Pour être publié, l’écrivain MICHEL BRULÉ s’est improvisé éditeur et a fondé Les Intouchables, il y a maintenant cinq ans. Aujourd’hui, l’éditeur renoue avec l’écriture en publiant un socio-thriller d’anticipation, La Religion cathodique. Nous avons profité de l’occasion pour tracer avec lui un bilan quinquennal…

Pour quiconque a trempé dans l’univers du livre québécois au cours des dernières années, la trajectoire de Michel Brûlé évoque autant l’errance utopique d’un Don Quichotte que la détermination réaliste et résignée d’un Sancho Pança. La force de cet ex-professeur de français à l’Université du Nouveau-Brunswick de Frédéricton, maintenant dans la mi-trentaine, aura été de dompter la bête de sa révolte tout en apprivoisant la cage des lois du marché et du métier, sans jamais dénaturer ses idéaux. «Malgré mes allures de rebelle, je suis quelqu’un de très discipliné.»

Sur la piste
A ses débuts, Brûlé se promenait de bar en café pour offrir ses livres aux habitués des cinq à sept, comme un vendeur de roses ou de bijoux de pacotille; il s’entêtait à harceler les journalistes pour qu’on s’intéresse à sa camelote, plus souvent qu’autrement de qualité douteuse. Malgré les rebuffades répétées, contre toute logique, il a persisté, il s’est acharné. Et il a vaincu!

Au point d’avoir à l’actif des Intouchables, aujourd’hui, plus d’une soixantaine de titres, dont plusieurs ont fait la manchette des médias et les palmarès des meilleurs vendeurs. C’est lui qui a convaincu la jeune étudiante Hélène Jutras de faire un livre, en janvier 95, à partir d’une lettre incendiaire publiée dans les journaux, Le Québec me tue. Encore lui qui a réussi à soutirer, avant la frénésie entourant le 50e anniversaire de Refus global, les confidences de l’artiste Marcelle Ferron dans L’Esquisse d’une mémoire. Il a renouvelé le concept de l’essai collectif, autant avec Je me souverain (à la veille du référendum) qu’avec Interdit aux autruches (contre les baby-boomers). Toujours lui qui a ressuscité la légende de Saint-Exupéry en lançant la réponse de Jean-Pierre Davidts, Le Petit Prince retrouvé (près de 20 000 copies vendues, un mégasuccès à l’échelle québécoise). Et son catalogue se verra enrichi, cette année, de quelque vingt-cinq nouveautés, dont le premier roman de l’ex-Bleu Poudre Ghislain Taschereau, L’Inspecteur Specteur et le doigt mort.

Jeu d’épreuves
Le moins qu’on puisse dire, c’est que Brûlé a ouvert la porte aux jeunes écrivains inconnus trop souvent rabroués par les maisons établies.

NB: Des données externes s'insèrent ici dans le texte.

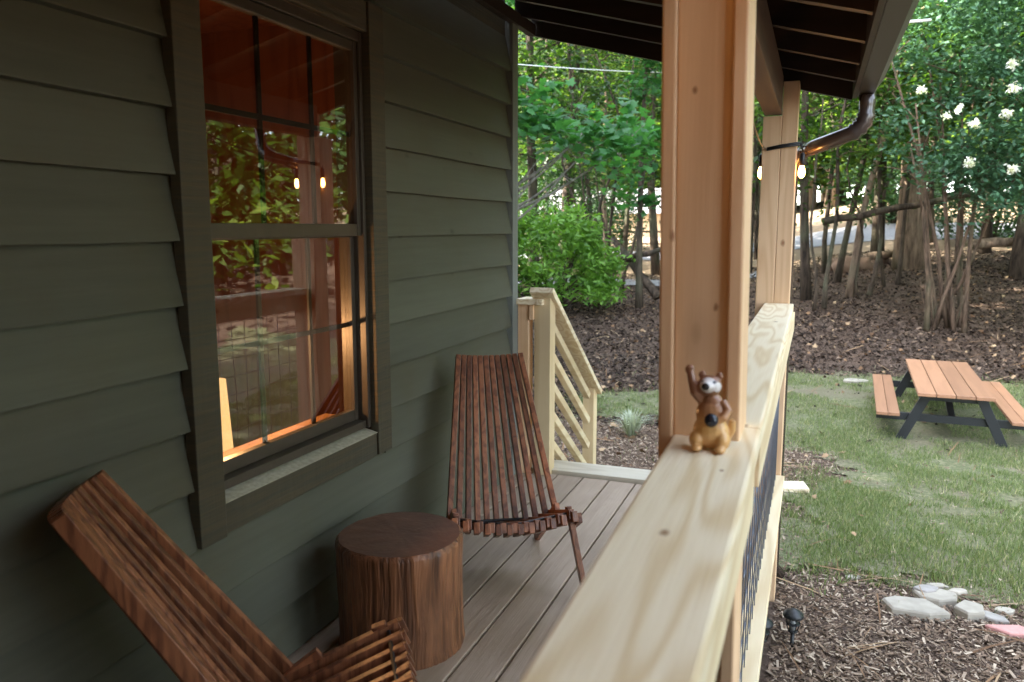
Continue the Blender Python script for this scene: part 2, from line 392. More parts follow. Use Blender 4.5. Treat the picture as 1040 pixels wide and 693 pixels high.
# ------------------------------------------------------------------ scatter / leaves (numpy)
DIAMOND = (np.array([(-.5,0,0),(0,-.24,.06),(.55,0,0),(0,.24,.06)]), [(0,1,2,3)])
LONG = (np.array([(-.5,0,0),(-.1,-.16,.05),(.5,0,-.05),(-.1,.16,.05)]), [(0,1,2,3)])
_m = [(0,-.5),(.12,-.32),(.42,-.38),(.34,-.12),(.55,.08),(.25,.12),(.2,.3),(0,.55),(-.2,.3),(-.25,.12),(-.55,.08),(-.34,-.12),(-.42,-.38),(-.12,-.32)]
MAPLE = (np.array([(0,0,.05)] + [(x,y,-.04*abs(x)) for x,y in _m]), [(0,i+1,(i+1)%14+1) for i in range(14)])
CHIP = (np.array([(-.5,-.16,0),(.5,-.13,0),(.46,.16,0),(-.48,.12,0)]), [(0,1,2,3)])
BLADE = (np.array([(-.07,0,0),(.07,0,0),(.0,.12,1.0)]), [(0,1,2)])
def scatter_mesh(name, pts, sizes, tmpl, upbias=1.0, upright=False, rnd=None, normals=None):
    n = len(pts); T, F = tmpl; k = len(T)
    nv = RNG.normal(size=(n,3)); 
    if upright:
        nv = nv*.35; nv[:,2] = 1
    else: nv[:,2] = np.abs(nv[:,2]) + upbias
    nv /= np.linalg.norm(nv, axis=1)[:,None]
    a = RNG.normal(size=(n,3)); u = np.cross(nv, a); u /= np.linalg.norm(u, axis=1)[:,None]; w = np.cross(nv, u)
    V = pts[:,None,:] + sizes[:,None,None]*(T[None,:,0,None]*u[:,None,:] + T[None,:,1,None]*w[:,None,:] + T[None,:,2,None]*nv[:,None,:])
    V = V.reshape(-1,3); fl = np.array([i for f in F for i in f]); ln = np.array([len(f) for f in F])
    L = (fl[None,:] + (np.arange(n)*k)[:,None]).ravel(); tot = np.tile(ln, n); st = np.concatenate([[0], np.cumsum(tot)[:-1]])
    me = bpy.data.meshes.new(name); me.vertices.add(len(V)); me.vertices.foreach_set('co', V.astype(np.float32).ravel())
    me.loops.add(len(L)); me.loops.foreach_set('vertex_index', L.astype(np.int32))
    me.polygons.add(len(tot)); me.polygons.foreach_set('loop_start', st.astype(np.int32)); me.polygons.foreach_set('loop_total', tot.astype(np.int32))
    me.update(calc_edges=True)
    if rnd is None: rnd = RNG.random(n)
    at_ = me.attributes.new('rnd', 'FLOAT', 'FACE'); at_.data.foreach_set('value', np.repeat(rnd, len(F)).astype(np.float32))
    return me
def meshobj(name, me, mat, parent=None):
    me.materials.append(mat); o = bpy.data.objects.new(name, me); COL.objects.link(o)
    if parent: o.parent = parent
    return o
def scatter_ground(name, n, xr, yr, size, mat, tmpl, test=None, upbias=2.0, lift=.01, upright=False, label=None, cat=None, density=None):
    P = []; tries = 0
    while len(P) < n and tries < n*8:
        tries += 1
        y = random.uniform(*yr); lo, hi = xr(y) if callable(xr) else xr; x = random.uniform(lo, hi)
        if test and not test(x, y): continue
        P.append((x, y, gz(x, y)+lift*random.random()))
    P = np.array(P); s = size[0] + (size[1]-size[0])*RNG.random(len(P))**2
    o = meshobj(name, scatter_mesh(name, P, s, tmpl, upbias, upright), mat); tag(o, label, cat, kind='stuff'); return o
def frustx(y): return (-.46*y-.3, .30*y+.5)
def notdeck(x, y): return not (x < -.10 and y < 4.25)
def mulch_ok(x, y): return notdeck(x, y) and (not in_lawn(x+random.gauss(0,.12), y+random.gauss(0,.12)) or random.random() < .06)
scatter_ground('mulch', 105000, frustx, (2.4, 8.5), (.010,.042), M['chips'], CHIP, mulch_ok, 2.2, .02, label='shredded bark mulch strewn over the bed around the porch', cat='mulch')
scatter_ground('leaf_litter', 90000, frustx, (8.0, 24), (.03,.10), M['litter'], DIAMOND, lambda x, y: not in_lawn(x, y) or random.random() < .02, 1.6, .03, label='brown fallen leaves and needles covering the bank', cat='leaf litter')
def grass_ok(x, y):
    if not notdeck(x, y): return False
    if not in_lawn(x+random.gauss(0,.22), y+random.gauss(0,.16)): return random.random() < .004
    return mnoise.noise(Vector((x*1.3, y*1.3, 3)))*1.3 + .8*mnoise.noise(Vector((x*4.5, y*4.5, 6))) + .5 > random.random()
scatter_ground('grass', 190000, lambda y: (-.35*y, .30*y+1.0), (4.2, 11.8), (.022,.062), M['leaf_grass'], BLADE, grass_ok, 1, .005, True, label='short patchy pale green grass of the back yard', cat='grass')

TWIG = (np.array([(-.5,-.012,0),(0,-.014,.03),(.5,-.004,0),(.5,.004,0),(0,.014,.03),(-.5,.012,0)]), [(0,1,4,5),(1,2,3,4)])
M['tan_leaf'] = chipmat('tan_leaves', [(0, (.10,.055,.03)), (.5, (.22,.13,.07)), (1, (.38,.27,.16))])
scatter_ground('fallen_leaves', 2200, frustx, (5.0, 22), (.035,.09), M['tan_leaf'], MAPLE, lambda x, y: notdeck(x, y) and (not in_lawn(x, y) or random.random() < .10), .9, .05, label='larger tan leaves scattered over lawn edge, mulch and bank', cat='leaves')
scatter_ground('twigs', 1500, frustx, (3.5, 20), (.10,.55), M['tan_leaf'], TWIG, lambda x, y: notdeck(x, y) and (not in_lawn(x, y) or random.random() < .15), 3.5, .03, label='thin broken twigs lying on the mulch and bank', cat='twigs')
# ------------------------------------------------------------------ house
WX = -1.5
HY0, HY1 = -4.0, 3.905
house = thing('house', 'cabin wall of dark olive lapped siding with a tall window beside the porch', 'house', (WX, 0, 0))
b = MB(); pitch = .162; z0 = 1.305 - 9*pitch
for k in range(-1, 15):
    zb = z0 + k*pitch; zt = zb + pitch + .012
    for (y0, y1) in ([(HY0, HY1)] if (zt < .515 or zb > 2.11) else [(HY0, 1.60), (2.56, HY1)]):
        n = max(2, int((y1-y0)/.12)); rr = random.random(); vs = []
        seed = k*3.1 + (5 if y0 > 0 else 0)
        for i in range(n+1):
            y = y0 + (y1-y0)*i/n
            dz = .004*mnoise.noise(Vector((y*1.3, seed, 0))); dx = .004*mnoise.noise(Vector((y*.9, seed, 7)))
            vs += [(WX-.016, y, zb+dz), (WX+.020+dx, y, zb+dz), (WX+.020+dx*.9, y, zb+dz+.004), (WX-.0155, y, zt)]
        fs = []
        for i in range(n):
            for q in range(3): fs.append((i*4+q, (i+1)*4+q, (i+1)*4+q+1, i*4+q+1))
        fs += [(0,1,2,3), (n*4+3, n*4+2, n*4+1, n*4)]
        b.add(vs, fs, rr)
b.build('siding', M['siding'], house)
b = MB()
for y0, y1, za, zb in ((HY0, 1.62, -.3, 2.6), (2.54, HY1-.005, -.3, 2.6), (1.62, 2.54, -.3, .56), (1.62, 2.54, 2.04, 2.6)): b.box(WX-.11, WX-.0165, y0, y1, za, zb)
b.build('sheathing', M['casing'], house)
b = MB(); b.box(WX-.02, WX+.026, HY1-.006, HY1+.07, -.25, 2.36); b.build('corner_board', M['corner'], house, .003)
b = MB()
b.box(-8, WX-.02, HY1-.1, HY1-.008, -.6, 2.6); b.box(-8, -7.9, HY0, HY1-.1, -.6, 2.6); b.box(-8, WX-.02, HY0-.1, HY0, -.6, 2.6)
b.build('outer_wall', M['siding'], house)
b = MB(); b.add([(-8.4,HY0-.4,2.62),(WX-.05,HY0-.4,2.62),(WX-.05,HY1+.25,2.62),(-8.4,HY1+.25,2.62),(-8.4,HY0-.4,4.6),(-4.8,HY0-.4,5.0),(-4.8,HY1+.25,5.0),(-8.4,HY1+.25,4.6)],
  [(0,1,2,3),(0,3,7,4),(4,7,6,5),(1,5,6,2),(0,4,5,1),(3,2,6,7)]); b.build('main_roof', M['roofdeck'], house)
# interior room
b = MB(); RX = WX-.115
b.box(RX-3.0, RX, .2, 3.7, -.05, 0); b.box(RX-3.0, RX, .2, 3.7, 2.4, 2.45); b.box(RX-3.05, RX-3.0, .2, 3.7, 0, 2.4); b.box(RX-3.0, RX, .15, .2, 0, 2.4); b.box(RX-3.0, RX, 3.7, 3.75, 0, 2.4)
M['interior'] = wood('interior_pine_panel', (.36,.135,.07), (.2,.07,.04), 2, fiber=.3, var=.2)
b.build('interior_wall', M['interior'], house)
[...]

Au risque de devenir un genre de «Maison du Père» de l’édition pour auteurs sans abri. Tout en quémandant la charité pour une bouchée de pain médiatique. Ce qui n’est pas sans exercer un pouvoir d’attraction sur certains gros noms en mal de visibilité…

«J’ai toujours eu conscience de l’importance des médias. Mais moi, je veux continuer à publier des ouvres plutôt que des noms. Même si, de plus en plus, je publie des noms. La plus grande qualité d’un éditeur, c’est d’avoir du flair. Il faut courir après les bonnes idées, tout en ayant un bon jugement critique, pour ne pas laisser passer les textes intéressants.»
L’aventure de Michel Brûlé a parfois eu des allures de croisade. On dirait même qu’il s’est plu à se plaindre. «Je suis un gros éditeur qui reçoit de petites subventions. J’ai eu tellement de misère à partir cette maison. J’ai chialé ouvertement; j’ai parlé de mafia de l’édition, de fonctionnaires des subventions. Chez plusieurs éditeurs, peu importe que ça marche ou pas, on s’en fout; on publie et on encaisse. Le système de subvention est basé sur le nombre de titres. Ce qui fait qu’on publie plein de mauvais livres pour remplir les exigences. La pauvreté m’a forcé à être dynamique.»

Et les modèles qui inspirent Michel Brûlé ne sont ni français ni américains. «J’arrive des pays scandinaves; des pays pas plus gros que le Québec. On réussit à vendre les droits de traduction à travers le monde. Il faut arrêter de se prendre pour de faux Français. Les Français nous regardent avec beaucoup de mépris. Ils nous tapent sur l’épaule, mais ils nous rient ensuite dans le dos…»

Lui qui a été un bûcheron en son genre n’a surtout pas envie de jouer au colonisé. Même si le Québec est le pays invité du prochain Salon du livre de Paris… A suivre.